Five interested parties have offered to buy the former Laconia State School property, but it will take some time before anything is publicly known about those offers.
That’s what Charlie Arlinghaus, commissioner of the state’s Department of Administrative Services, told Gov. Chris Sununu and the Executive Council at a meeting held Wednesday morning. The meeting was held at The Rocks, a facility managed by the Forest Society.
Councilor Ted Gatsas (District 4), long a critic of the way the state has handled the marketing of the property, prodded Arlinghaus as soon as he stepped up to the microphone.
“When will you have an answer of when you go through them, I hope I won’t get tired before you finish,” Gatsas said.

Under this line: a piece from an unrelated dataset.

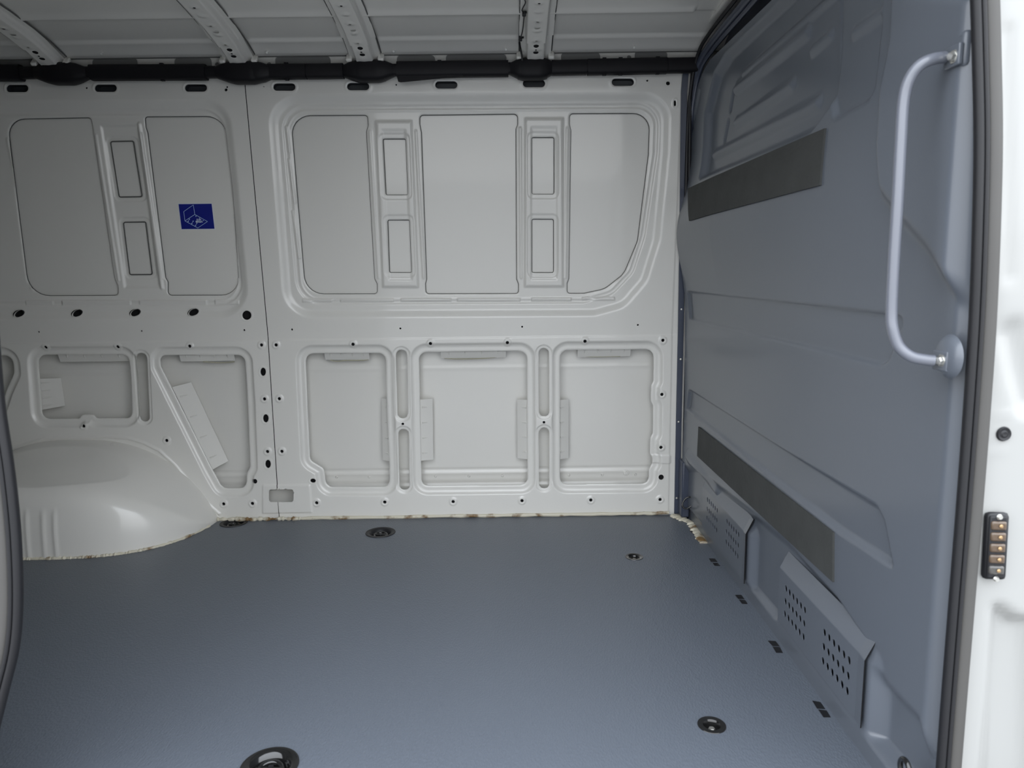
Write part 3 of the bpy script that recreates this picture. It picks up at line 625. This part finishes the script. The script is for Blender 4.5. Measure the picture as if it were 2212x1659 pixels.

Arlinghaus said he’s limited by state law about how much he can disclose.
“The only information that we’re able to say publicly is that we received five offers, not bids, offers,” Arlinghaus said. The deadline for offers to buy the property was July 18.
Gatsas asked if negotiations would include the placing of a down payment, “big enough that someone can’t walk away,” to which Arlinghaus seemed to assent.
“I suspect that your concerns and mine are relatively similar,” Arlinghaus said.
The apparent impatience, at least on Gatsas’ part, is no doubt linked to the frustrating experience the state had with the last hopeful buyer of the roughly 220-acre parcel in Laconia, which once was the site of a facility that housed people with developmental and intellectual disabilities, later hosted a state prison, and continues to be the site of emergency dispatch infrastructure.
The state had entered into a purchase-and-sale agreement with would-be developer Robynne Alexander last year. Per the terms of that agreement, Alexander would have paid the state $21.5 million for the land, and would have turned it into a multi-use development featuring commercial and restaurant space, a resort hotel, health care facilities and 1,260 housing units. However, Alexander was unable to come up with the promised money, so the state, after agreeing to several extensions that started in September of last year and stretched to April of this year, put the property back on the market.
After the meeting, Arlinghaus said he will be evaluating all five of the offers and plans to report his findings to a nonpublic session of the Executive Council next month, and he would look to Sununu for guidance on which offer to begin negotiating with for a purchase-and-sale contract.
Arlinghaus emphasized offers would be evaluated on the totality of their plan, not just the purchase price.